Nguyen Quoc Hung, director of Credit Department (SBV) said, credit for most priority areas increased significantly in the first five months of this year, such as credit for export sector grew by 13 percent; credit for high-tech application enterprises was up by 14.33 percent; credit for small and medium enterprises up by 5.04 percent; credit for agriculture and rural areas up by 5 percent; and credit for supporting industries up by 4.11 percent.

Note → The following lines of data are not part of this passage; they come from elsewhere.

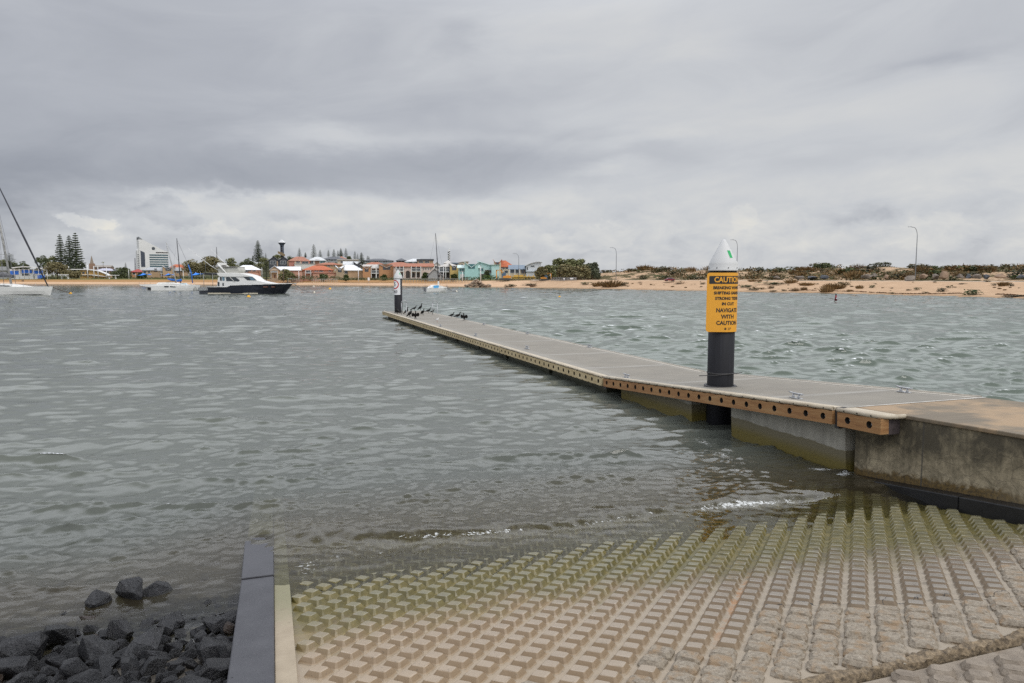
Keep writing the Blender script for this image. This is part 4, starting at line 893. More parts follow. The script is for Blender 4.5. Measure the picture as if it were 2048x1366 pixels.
# ================================================================== BOATS AND BUOYS
M_GEL = plain('white gelcoat', (.70, .69, .66), .35, var=.05, scale=.8); M_NAVY = plain('near black hull', (.014, .016, .024), .25, var=.2, scale=.6); M_CREAM = plain('cream trim', (.52, .47, .36), .5)
M_GLASS = plain('dark boat glass', (.02, .028, .034), .12, var=.3); M_GLASSB = plain('blue tinted glass', (.10, .19, .25), .12, var=.2); M_CANV = plain('grey canvas', (.26, .25, .235), .85, scale=3); M_CANVW = plain('clear flybridge curtain', (.50, .49, .44), .6, scale=2, c2=(.36, .355, .32))
M_BLUEC = plain('blue sail cover', (.015, .12, .42), .75, scale=3); M_ALU = plain('grey mast', (.42, .42, .41), .45, scale=1.5, c2=(.26, .26, .25)); M_MASTD = plain('dark mast', (.03, .03, .034), .5); M_WIRE = plain('rigging wire', (.16, .16, .17), .5)
M_WORN = plain('mottled mast', (.46, .45, .43), .7, scale=2.6, c2=(.22, .215, .21)); M_BROWN = plain('brown canvas', (.26, .17, .08), .85, scale=2); M_BLACKC = plain('black awning', (.02, .02, .022), .8); M_FOUL = plain('waterline band', (.30, .24, .15), .7)
M_BUOY = plain('yellow buoy', (.72, .38, .02), .5, var=.1); M_BUOYW = plain('pale buoy', (.62, .56, .46), .6)
def hull(mb, L, beam, fb, fa, rake, stern=.75, draft=.25, n=14, mi=0, tr=.15):
    """x from 0 (transom) to L (stem head); fb/fa freeboard at bow/aft"""
    R = []
    for i in range(n + 1):
        t = i / n; w = beam / 2 * (stern + (1 - stern) * math.sin(min(1, t / .45) * PI / 2)) * (1 - max(0, (t - .42) / .58) ** 2.2 * .985); zt = fa + (fb - fa) * t ** 1.8
        sh = lambda z: (z / zt)                                   # bow rake and flare
        xt = L * t; ww = w * (.86 - .45 * max(0, t - .5)); xk = min(xt, L * t - rake * max(0, (t - .55) / .45) ** 1.3) if t > .55 else xt
        xs = xt + (tr if t == 0 else 0) * 0
        R.append([(xt, -w, zt), (xt - (xt - xk) * .45, -w * .93, zt * .5), (xk, -ww, 0), (xk, -ww * .6, -draft), (xk, ww * .6, -draft), (xk, ww, 0), (xt - (xt - xk) * .45, w * .93, zt * .5), (xt, w, zt)])
    mb.rings(R, mi, True, False); return mb
def line(mb, p, q, r=.012, sag=0.0, n=8):
    p, q = Vector(p), Vector(q); mb.tube([p.lerp(q, k / n) - Vector((0, 0, sag * 4 * (k / n) * (1 - k / n))) for k in range(n + 1)], r, 5)
def buoy(label, u, v, w_px, mat=None, top=None, z=0.0):
    p = G(u, v, z); r = w_px * mpp(p.y) / 2; m = MB(); m.lathe([(r * .55, -r * .5), (r * .95, -r * .15), (r, r * .15), (r * .85, r * .55), (r * .5, r * .95), (r * .12, r * 1.15)], 14)
    t = thing('mooring_buoy', label, 'buoy', p, 0, 'mooring buoys'); m.build('float', mat or M_BUOY, t)
    k = MB(); k.tube([(0, 0, r * 1.1), (0, 0, r * 1.7)], r * .14, 6); k.lathe([(r * .34, r * 1.55), (r * .34, r * 1.75), (r * .1, r * 1.95)], 8) if top else None; k.build('top_fitting', M_MASTD, t); return p
buoy('yellow mooring buoy in front of the black motor yacht', 497.5, 594.5, 8, top=1); B_L = buoy('yellow buoy holding the bow line of the big white yacht at the left edge', 141, 587.5, 6); B_M = buoy('faded orange buoy on the bow line of the black motor yacht', 628, 585.5, 5.5, M_BUOYW)
buoy('small yellow mooring buoy between the motor yacht and the far pile', 660, 578.5, 6); buoy('tiny pale buoy close to the beach', 627.5, 573.3, 4, M_BUOYW); buoy('yellow buoy alone in the open water right of the sloop', 1119, 594.5, 5.5, top=1); B_S = buoy('pale mooring buoy right of the small white sloop', 913, 583.5, 5, M_BUOYW)
def channel_buoy():
    p = G(1671.5, 603, 0); s = mpp(p.y); t = thing('channel_marker', 'dark red channel marker buoy off the sand bank', 'buoy', p)
    m = MB(); m.lathe([(3.4 * s, -.3), (3.3 * s, 1.2 * s), (2.6 * s, 2.0 * s)], 14); m.build('float', M_MASTD, t)
    m = MB(); m.lathe([(2.6 * s, 2.0 * s), (1.5 * s, 12.5 * s)], 14); m.build('body', plain('dark red paint', (.20, .015, .02), .5, var=.4, scale=3), t)
    m = MB(); m.lathe([(1.6 * s, 12.4 * s), (1.3 * s, 15 * s), (.5 * s, 15.3 * s)], 12); m.build('top', M_MASTD, t); m = MB(); m.lathe([(.6 * s, 15.3 * s), (.6 * s, 18 * s), (.2 * s, 18.4 * s)], 8); m.build('lamp', M_CORMW, t)
    m = MB(); m.box(-.2 * s, 1.1 * s, -2.6 * s, -1.4 * s, 5.2 * s, 7.6 * s); m.build('plate', M_SIGNW, t)
channel_buoy()

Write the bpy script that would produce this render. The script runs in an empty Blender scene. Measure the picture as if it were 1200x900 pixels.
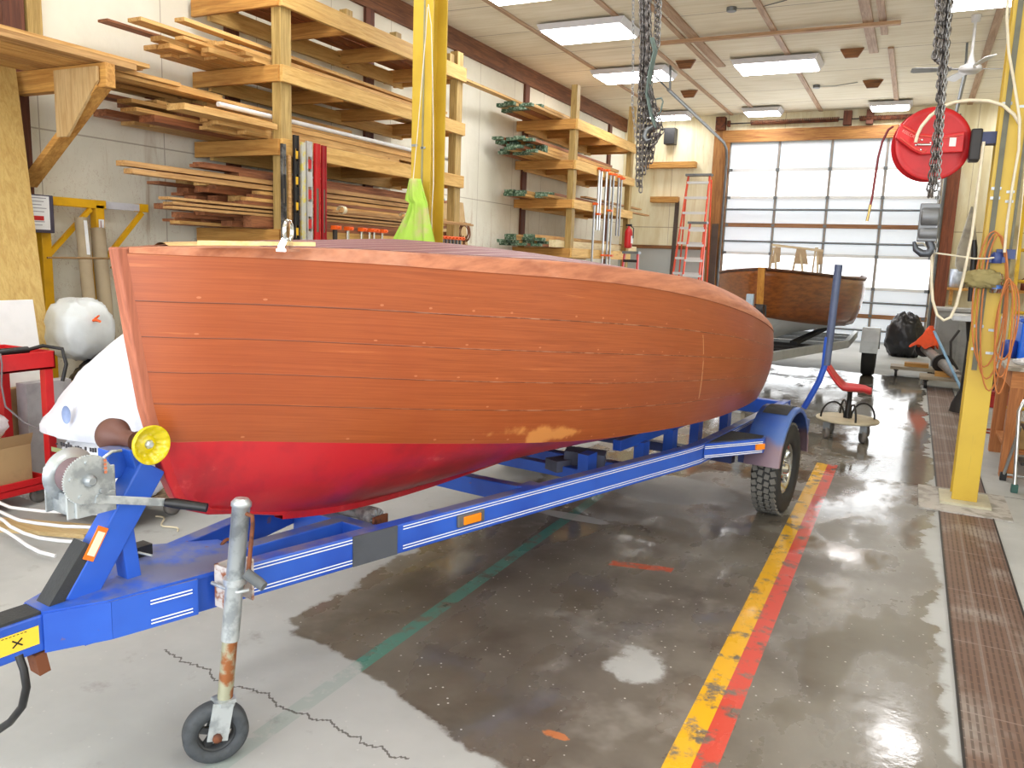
import bpy, math, random
from mathutils import Vector, Matrix, noise
random.seed(7)
PI = math.pi
SC = bpy.context.scene
COL = SC.collection

# ---------------------------------------------------------------- camera (1200x900 frame)
FPX, YAW, PITCH, ROLL, CAMH = 935.7, 0.45801522, 0.15800592, 0.03593153, 1.55
cy, sy, cp, sp = math.cos(YAW), math.sin(YAW), math.cos(PITCH), math.sin(PITCH)
cr, sr = math.cos(ROLL), math.sin(ROLL)
CF = Vector((-sy*cp, cy*cp, -sp))
_r = Vector((cy, sy, 0)); _u = _r.cross(CF)
CR = cr*_r + sr*_u
CU = -sr*_r + cr*_u
CC = Vector((0, 0, CAMH))
camd = bpy.data.cameras.new('camera'); cam = bpy.data.objects.new('camera', camd)
COL.objects.link(cam)
camd.sensor_width = 36; camd.lens = FPX/1200*36; camd.clip_start = .05; camd.clip_end = 200
m = Matrix((CR, CU, -CF)).transposed().to_4x4(); m.translation = CC
cam.matrix_world = m
SC.camera = cam
SC.view_settings.view_transform = 'Standard'
SC.view_settings.look = 'None'
SC.view_settings.gamma = 1
SC.view_settings.use_curve_mapping = False

def at(x, y, X=None, Y=None, Z=None):
    d = CF*FPX + CR*(x-600) - CU*(y-450)
    if X is not None: t = (X-CC.x)/d.x
    elif Y is not None: t = (Y-CC.y)/d.y
    else: t = (Z-CC.z)/d.z
    return CC + d*t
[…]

Meanwhile, government-oriented credit programmes, such as loans to reduce losses in agriculture and to encourage clean agriculture, high-tech agriculture and social housing were also decisively developed.
In commercial banks, credit grew well in the first two quarters of this year.

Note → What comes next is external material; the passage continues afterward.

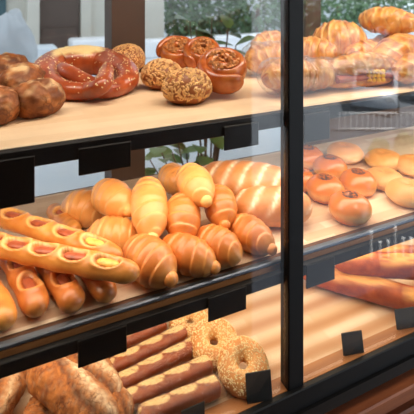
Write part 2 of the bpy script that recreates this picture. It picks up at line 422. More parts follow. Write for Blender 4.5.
# ---- butter rolls: rolled spindle with stepped wraps and a pale tip
def butter_roll(a, b, R, label, mat='roll', wraps=3, seed=0, tip=1, fat=.62, side=0):
    R *= 1.22
    path = bend_path(a, b, .004, side)
    def parts(q, an):
        e = abs(q-.5)*2; ph = e*wraps+.16*cos(an+seed)+.08*sin(2*an+seed)+.15*sin(seed)
        f = ph-fl(ph); return e, f
    def rad(q, an):
        e, f = parts(q, an)
        bell = (max(0, 1-e**2.2))**fat*.93+.07*(1-e**6)
        st = .10*(1-f**2) - .06*exp(-((f-.0)/.07)**2) if e > .10 else .05
        return R*bell*(1+st)*(1+.025*nz((q*4, cos(an), sin(an)), 1.3, seed))
    def mask(q, an):
        e, f = parts(q, an)
        pale = .40*exp(-(f/.10)**2) if e > .12 else 0
        pale = max(pale, .35*max(0, e-.80)/.20)
        top = max(0, sin(an)); dk = (.45*top*(1-pale)*(.5+.5*(1-f)))*(.7+.6*nz((q*5, cos(an), sin(an)), 1, seed+3))
        pale = max(pale, .35*max(0, -sin(an)-.15))
        return (min(1,pale), min(1,max(0,dk)), 0)
    base = V(((a.x+b.x)/2, (a.y+b.y)/2, min(a.z, b.z)-R*.9))
    t = thing('butter_roll', label, 'bread roll', base, 'butter rolls piled on the middle shelf')
    G().sweep(path, rad, 84, 36, 1, .95, mask).build('crust', mat, t)
    d = (b-a).normalized()
    if tip:
        ball = R*.36
        G().blob(b-d*ball*.30, (ball,ball,ball*.95), lambda q: 1+.05*nz(q, 2, seed), None, 20, 14).build('dough_tip', 'rolltip' if mat == 'roll' else mat, t)
    return t
def BR(p0, z0, p1, z1, R, label, **k):
    a = P(p0[0], p0[1], ZM+z0); b = P(p1[0], p1[1], ZM+z1)
    return butter_roll(a, b, R, label, **k)

BR((63,206),.032,(104,214),.030,.030,'pale butter roll at the left end of the pile behind the sausage breads', seed=1, wraps=2.4, tip=0)
BR((97,190),.074,(130,211),.072,.029,'pale butter roll with round dough tip lying on the left of the pile', seed=2, wraps=2.3)
BR((147,180),.100,(152,240),.058,.029,'long pale butter roll pointing straight down at the front in the pile centre', seed=3.3, wraps=3.4, mat='roll')
BR((86,236),.030,(142,241),.030,.029,'ridged golden roll lying sideways just above the long sausage breads', seed=4, wraps=3.4, tip=0)
BR((164,172),.070,(186,190),.066,.026,'butter roll half hidden at the back behind the topmost roll', seed=5, tip=0)
BR((184,171),.106,(207,202),.094,.0285,'topmost butter roll on the pile left of the floury loaves', seed=6.4, wraps=2.6)
BR((181,198),.074,(184,241),.046,.028,'upright looking roll below the topmost roll, tip pointing down', seed=7.2, wraps=3.0, mat='rollb')
BR((216,190),.070,(225,226),.050,.0265,'golden roll right of the topmost roll with its tip down', seed=8.5, wraps=3, mat='rollb')
BR((129,246),.034,(172,280),.030,.030,'front deep golden roll beside the ends of the sausage breads', seed=9, wraps=3.2, mat='rollb')
BR((160,245),.030,(216,268),.025,.026,'front golden roll pointing right in the middle of the bottom row', seed=10, wraps=3, mat='rollb')
BR((196,236),.028,(241,259),.025,.026,'dark golden roll second from right in the bottom row', seed=11, wraps=3, mat='rollb', tip=0)
BR((229,222),.028,(273,250),.026,.025,'rightmost butter roll of the bottom row beside the floury loaf', seed=12, wraps=3, mat='rollb')
BR((136,222),.030,(160,232),.030,.026,'butter roll buried under the pile centre', seed=13, wraps=3, mat='rollb', tip=0)

# ---- sausage breads
def pxof(p):
    v = p-EYEP; d = v.dot(FW); return 207+FPX*v.dot(RT)/d, HOR-FPX*v.z/d
def sausage_bread(a, b, R, slots, label, mat='stick', seed=0, name='sausage_bread', bow=0, fill='sausage', wobble=.0, slot_len=.0235):
    path0 = bend_path(a, b, bow, 0); Ln = (b-a).length
    path = lambda q: path0(q)
    ra = slot_len/Ln; rb = .60 if abs(b.x-a.x) > abs(b.y-a.y) else .80; turn = -.30 if abs(b.x-a.x) > abs(b.y-a.y) else 0
    if isinstance(slots[0], str):
        slots = [min((k/400 for k in range(401)), key=lambda q: abs(pxof(path(q))[1]-float(y))) for y in slots]
    elif isinstance(slots[0], int):                # openings given by where they show in the picture
        slots = [min((k/400 for k in range(401)), key=lambda q: abs(pxof(path(q))[0]-x)) for x in slots]
    def near(q, an):
        dm = 9
        for s_ in slots:
            da = (an-pi/2-turn+pi) % (2*pi)-pi-.12*((q-s_)/ra)
            dm = min(dm, sqrt(((q-s_)/ra)**2+(da/rb)**2), 9)
        return dm
    def rad(q, an):
        e = abs(q-.5)*2; bell = (max(0, 1-e**10))**.45
        d = near(q, an)
        k = 1+.10*exp(-((d-1.15)/.20)**2)
        if d < 1: k -= .55*(1-d**6)
        return R*bell*k*(1+.05*cos(2*pi*len(slots)*(q-slots[0]))+.03*nz((q*9, cos(an), sin(an)), 1.2, seed))
    def mask(q, an):
        d = near(q, an); pale = .6*exp(-((d-1.06)/.10)**2)
        dk = (2.4 if d < .95 else .5*max(0, sin(an)))*(1 if d > 1.3 else .5)*(.6+.8*nz((q*12, cos(an), sin(an)), 1, seed))
        return (min(1, max(pale, .5*max(0, -sin(an)-.2))), max(0, min(1, dk)), 0)
    base = V(((a.x+b.x)/2, (a.y+b.y)/2, min(a.z, b.z)-R))
    t = thing(name, label, 'sausage bread', base, 'sausage breads on the middle shelf')
    G().sweep(path, rad, 180, 44, 1, .85, mask, lin=False).build('crust', mat, t)
    d = (b-a).normalized()
    for i, s_ in enumerate(slots):
        c = path(s_)+(V((0,0,1))*cos(turn)-d.cross(V((0,0,1))).normalized()*sin(turn))*R*.48; ang = math.atan2(d.y, d.x)
        h = slot_len*.88
        m_ = fill if not (fill == 'mixed') else ('cheese' if i >= len(slots)-1 else 'sausage')
        def sp(q, c=c, h=h): return c+d*((q-.5)*2*h)
        G().sweep(sp, lambda q, an: R*.40*(max(0, 1-(abs(q-.5)*2)**4))**.5*(1+.1*nz((q*5, cos(an)*2, sin(an)*2), 1, i+seed)), 16, 16, 1, .55).build('sausage_slice' if m_ == 'sausage' else 'cheese_filling', m_, t)
    return t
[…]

Nghiem Xuan Thanh, Chair of Joint Stock Commercial Bank for Foreign Trade of Vietnam (Vietcombank), said that the bank’s credit balance climbed by 6.2 percent compared to the beginning of 2019. The credit growth limit this year was allowed by SBV at 15 percent so that the bank would consider its target credit growth within the allowed limit.
For some other banks, credit also grew positively in the first months of 2019. At Vietnam Prosperity Joint-Stock Commercial Bank (VPBank), in the first three months of 2019, consolidated bank credit increased by 6.8 percent, doubling the level of 3.1 percent of the previous year and three times higher than the industry average (2.28 percent). Asia Commercial Joint Stock Bank (ACB) also achieved the credit growth of three percent in the first quarter.

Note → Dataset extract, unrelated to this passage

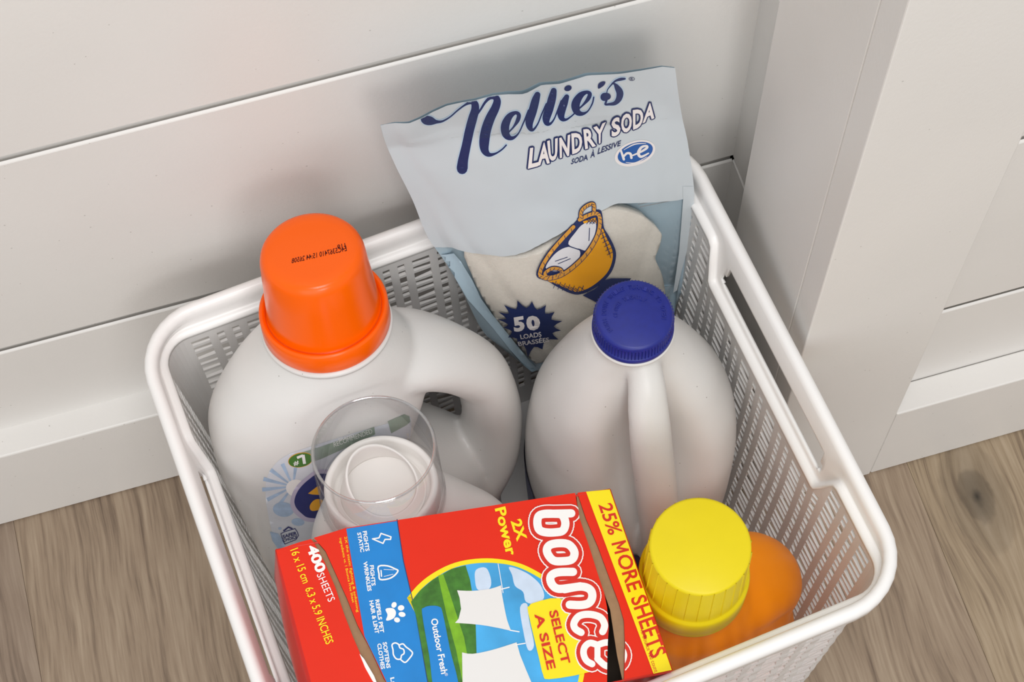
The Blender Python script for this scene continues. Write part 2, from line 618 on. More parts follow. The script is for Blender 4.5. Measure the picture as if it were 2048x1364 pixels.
# floor ----------------------------------------------------------------
def wood(name, base, dark, light, seed, knot=None):
    m = bpy.data.materials.new(name)
    m.use_nodes = True
    nt = m.node_tree
    b = nt.nodes['Principled BSDF']
    b.inputs['Roughness'].default_value = 0.5
    tc = nt.nodes.new('ShaderNodeTexCoord')
    mp = nt.nodes.new('ShaderNodeMapping')
    mp.inputs['Location'].default_value = (seed * 1.37, seed * 0.71, 0)
    nt.links.new(tc.outputs['Object'], mp.inputs['Vector'])
    vec = mp.outputs['Vector']
    # slow waviness of the grain
    wv = nt.nodes.new('ShaderNodeTexNoise'); wv.inputs['Scale'].default_value = 5.0
    wv.inputs['Detail'].default_value = 2
    nt.links.new(vec, wv.inputs['Vector'])
    ad = nt.nodes.new('ShaderNodeVectorMath'); ad.operation = 'MULTIPLY_ADD'
    nt.links.new(wv.outputs['Color'], ad.inputs[0]); ad.inputs[1].default_value = (0.035, 0.0, 0); nt.links.new(vec, ad.inputs[2])
    base_vec = ad.outputs[0]
    if knot:
        # grain bends round the knot
        kx, ky = knot
        sub = nt.nodes.new('ShaderNodeVectorMath'); sub.operation = 'SUBTRACT'
        nt.links.new(tc.outputs['Object'], sub.inputs[0]); sub.inputs[1].default_value = (kx, ky, 0)
        sc = nt.nodes.new('ShaderNodeVectorMath'); sc.operation = 'MULTIPLY'
        nt.links.new(sub.outputs[0], sc.inputs[0]); sc.inputs[1].default_value = (1.0, 0.55, 0)
        ln = nt.nodes.new('ShaderNodeVectorMath'); ln.operation = 'LENGTH'
        nt.links.new(sc.outputs[0], ln.inputs[0])
        mr = nt.nodes.new('ShaderNodeMapRange'); mr.inputs['From Min'].default_value = 0.004; mr.inputs['From Max'].default_value = 0.045
        mr.inputs['To Min'].default_value = 1.0; mr.inputs['To Max'].default_value = 0.0
        mr.interpolation_type = 'SMOOTHSTEP'
        nt.links.new(ln.outputs['Value'], mr.inputs['Value'])
        sx = nt.nodes.new('ShaderNodeSeparateXYZ'); nt.links.new(sub.outputs[0], sx.inputs[0])
        mm = nt.nodes.new('ShaderNodeMath'); mm.operation = 'MULTIPLY'
        nt.links.new(sx.outputs['X'], mm.inputs[0]); nt.links.new(mr.outputs[0], mm.inputs[1])
        m2 = nt.nodes.new('ShaderNodeMath'); m2.operation = 'MULTIPLY'; m2.inputs[1].default_value = -0.75
        nt.links.new(mm.outputs[0], m2.inputs[0])
        cb = nt.nodes.new('ShaderNodeCombineXYZ'); nt.links.new(m2.outputs[0], cb.inputs['X'])
        ad2 = nt.nodes.new('ShaderNodeVectorMath'); ad2.operation = 'ADD'
        nt.links.new(base_vec, ad2.inputs[0]); nt.links.new(cb.outputs[0], ad2.inputs[1])
        base_vec = ad2.outputs[0]

    def nz(scale3, scale, detail, rough):
        q = nt.nodes.new('ShaderNodeVectorMath'); q.operation = 'MULTIPLY'
        nt.links.new(base_vec, q.inputs[0]); q.inputs[1].default_value = scale3
        n = nt.nodes.new('ShaderNodeTexNoise'); n.inputs['Scale'].default_value = scale
        n.inputs['Detail'].default_value = detail; n.inputs['Roughness'].default_value = rough
        nt.links.new(q.outputs[0], n.inputs['Vector'])
        return n.outputs['Fac']
    fine = nz((1, 0.045, 1), 330, 4, 0.6)
    mid = nz((1, 0.07, 1), 70, 3, 0.55)
    broad = nz((1, 0.25, 1), 14, 2, 0.5)

    def mathn(op, a, bb):
        n = nt.nodes.new('ShaderNodeMath'); n.operation = op
        for i, q in enumerate((a, bb)):
            if isinstance(q, float):
                n.inputs[i].default_value = q
            else:
                nt.links.new(q, n.inputs[i])
        return n.outputs[0]
    g = mathn('ADD', mathn('MULTIPLY', fine, 0.52), mathn('ADD', mathn('MULTIPLY', mid, 0.30), mathn('MULTIPLY', broad, 0.18)))
    rp = nt.nodes.new('ShaderNodeValToRGB')
    rp.color_ramp.elements[0].position = 0.36; rp.color_ramp.elements[0].color = (*lin(dark), 1)
    rp.color_ramp.elements[1].position = 0.62; rp.color_ramp.elements[1].color = (*lin(light), 1)
    e = rp.color_ramp.elements.new(0.49); e.color = (*lin(base), 1)
    nt.links.new(g, rp.inputs['Fac'])
    col = rp.outputs['Color']
    if knot:
        kr = nt.nodes.new('ShaderNodeValToRGB')
        kr.color_ramp.elements[0].position = 0.0; kr.color_ramp.elements[0].color = (0.10, 0.10, 0.10, 1)
        kr.color_ramp.elements[1].position = 1.0; kr.color_ramp.elements[1].color = (1, 1, 1, 1)
        for pos, vv in ((0.07, 0.40), (0.16, 0.52), (0.19, 0.72), (0.34, 0.80), (0.38, 0.94)):
            q = kr.color_ramp.elements.new(pos); q.color = (vv, vv, vv, 1)
        ms = nt.nodes.new('ShaderNodeMath'); ms.operation = 'MULTIPLY'; ms.inputs[1].default_value = 16.0
        nk = nt.nodes.new('ShaderNodeTexNoise'); nk.inputs['Scale'].default_value = 90
        nt.links.new(tc.outputs['Object'], nk.inputs['Vector'])
        an = mathn('ADD', ln.outputs['Value'], mathn('MULTIPLY', mathn('SUBTRACT', nk.outputs['Fac'], 0.5), 0.006))
        nt.links.new(an, ms.inputs[0])
        nt.links.new(ms.outputs[0], kr.inputs['Fac'])
        mx = nt.nodes.new('ShaderNodeMix'); mx.data_type = 'RGBA'; mx.blend_type = 'MULTIPLY'; mx.inputs[0].default_value = 1.0
        nt.links.new(col, mx.inputs[6]); nt.links.new(kr.outputs['Color'], mx.inputs[7])
        col = mx.outputs[2]
    nt.links.new(col, b.inputs['Base Color'])
    bp = nt.nodes.new('ShaderNodeBump'); bp.inputs['Strength'].default_value = 0.12; bp.inputs['Distance'].default_value = 0.001
    nt.links.new(fine, bp.inputs['Height'])
    nt.links.new(bp.outputs['Normal'], b.inputs['Normal'])
    return m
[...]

According to Nguyen Quoc Hung, the Draft replaces Circular 36/2014/ TT-NHNN which has amended a number of regulations relating to safety ratios of banks and foreign bank branches, in which it is expected to reduce the ratio of short-term capital sources for medium and long-term loans. Thus, this provision applies to loans invested in all sectors of the economy, not just for real estate.
But according to financial experts, with the three-stage roadmap to 2022, the maximum ratio of short-term funds used for medium and long-term loans decrease to 30 percent. Therefore, SBV can control liquidity risks to ensure the safety of the system against the changes in macroeconomic conditions, contributing to stabilising banking operations, supporting the promotion of sustainable economic development.
At the same time, the draft circular specifies the loan for buying real estate with a debt balance of over three billion dong, applying a risk factor of 150 percent; from 1.5 billion dong to three billion dong applying 100 percent; and under 1.5 billion dong, loans for buying social housing and houses under projects, applying a risk factor of 50 percent following the government’s support programme. It leads the real estate credit to real needs of people, promoting the development of low-cost commercial housing and social housingthe segment is lacking of supply.
In order to control credit in the set target and bad debt risks, SBV leaders said that in the last six months, it would continue to focus on implementing key credit management solutions to control credit scale consistent with the target, along with improving quality, expanding credit focusing on priority areas, production and business sectors, supporting economic growth according to the main objectives set out. Besides, SBV will strictly control credit in potential risk areas, synchronously deploy solutions to handle bad debts control and prevent newly arising bad debts.
In the last six months of the year, SBV has continued to promote the implementation of the restructuring of the credit institution system in association with bad debt handling by 2020, in which it focuses on effectively handling weak credit institutions.